À ida visitámos o Sr. Arronches Junqueiro, na Quinta da Lage, admirando um rico museu e vasta biblioteca e o mais artístico presépio que até à data tínhamos visto. Bebeu-se uma garrafa de Porto, comeram-se bolos, findando a visita com o toque e canto do Hino Nacional, findo o qual nos despedimos e partimos para os Capuchos.

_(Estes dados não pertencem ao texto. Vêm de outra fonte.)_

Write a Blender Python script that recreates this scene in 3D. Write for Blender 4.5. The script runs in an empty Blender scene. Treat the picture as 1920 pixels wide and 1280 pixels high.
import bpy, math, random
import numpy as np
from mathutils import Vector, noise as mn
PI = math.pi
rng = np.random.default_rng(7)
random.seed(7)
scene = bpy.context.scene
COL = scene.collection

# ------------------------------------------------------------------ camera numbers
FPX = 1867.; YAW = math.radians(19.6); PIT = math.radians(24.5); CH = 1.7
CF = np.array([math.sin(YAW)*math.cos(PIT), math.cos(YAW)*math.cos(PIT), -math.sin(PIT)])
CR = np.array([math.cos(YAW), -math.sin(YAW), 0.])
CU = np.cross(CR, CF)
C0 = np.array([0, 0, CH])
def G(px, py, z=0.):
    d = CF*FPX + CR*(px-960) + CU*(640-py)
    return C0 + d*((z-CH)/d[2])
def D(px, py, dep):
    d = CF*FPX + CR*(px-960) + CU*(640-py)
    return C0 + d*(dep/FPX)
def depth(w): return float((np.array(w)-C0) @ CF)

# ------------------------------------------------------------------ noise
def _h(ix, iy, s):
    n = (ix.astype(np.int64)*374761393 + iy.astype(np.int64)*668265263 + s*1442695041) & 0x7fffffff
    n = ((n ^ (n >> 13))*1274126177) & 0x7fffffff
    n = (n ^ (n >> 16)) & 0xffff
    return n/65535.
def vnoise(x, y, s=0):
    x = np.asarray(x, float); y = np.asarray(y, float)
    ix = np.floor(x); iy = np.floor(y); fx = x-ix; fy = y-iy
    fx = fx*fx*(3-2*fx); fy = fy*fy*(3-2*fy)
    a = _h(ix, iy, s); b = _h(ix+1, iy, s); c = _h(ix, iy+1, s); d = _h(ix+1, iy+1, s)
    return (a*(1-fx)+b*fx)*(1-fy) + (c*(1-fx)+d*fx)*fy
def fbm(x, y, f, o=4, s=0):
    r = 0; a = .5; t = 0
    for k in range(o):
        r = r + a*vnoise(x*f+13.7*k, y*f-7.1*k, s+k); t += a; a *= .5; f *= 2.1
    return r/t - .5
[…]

Era este sítio, então, o mais mimoso, pitoresco e preferido local dos muitos e belos destes arredores de Setúbal. É encantadora a vista, magníficas as sombras, com uma excelente calha de água a sair das minas, límpida e fresca, que é delícia beber-se de bruços, com a boca afundada no fio da corrente, a receber-lhe os frescos salpicos no rosto encalmado. Foi aquele um dia memorável, destes raros que enchem a vida, se gravam com doçura para sempre na memória, e o tempo vai depois patinando de poesia retocados com as tintas inapagáveis da saudade. Houve excursões pelo pinheiral que sombreava as encostas até ao alto da serra, donde a vista da região é uma maravilha. Comeu-se, bebeu-se e brincou-se todo o santo dia. Festas idênticas se faziam ao tempo por todos os arredores da cidade, O campo era então a preferida distracção da população setubalense, donde se regressava já noite fechada, a cantar, moído e contente.
Não voltámos aos Capuchos; limitamo-nos a acariciá-los de longe com os olhos, por onde toda a beleza entra em nós e nos prende, como o anzol ao peixe guloso.»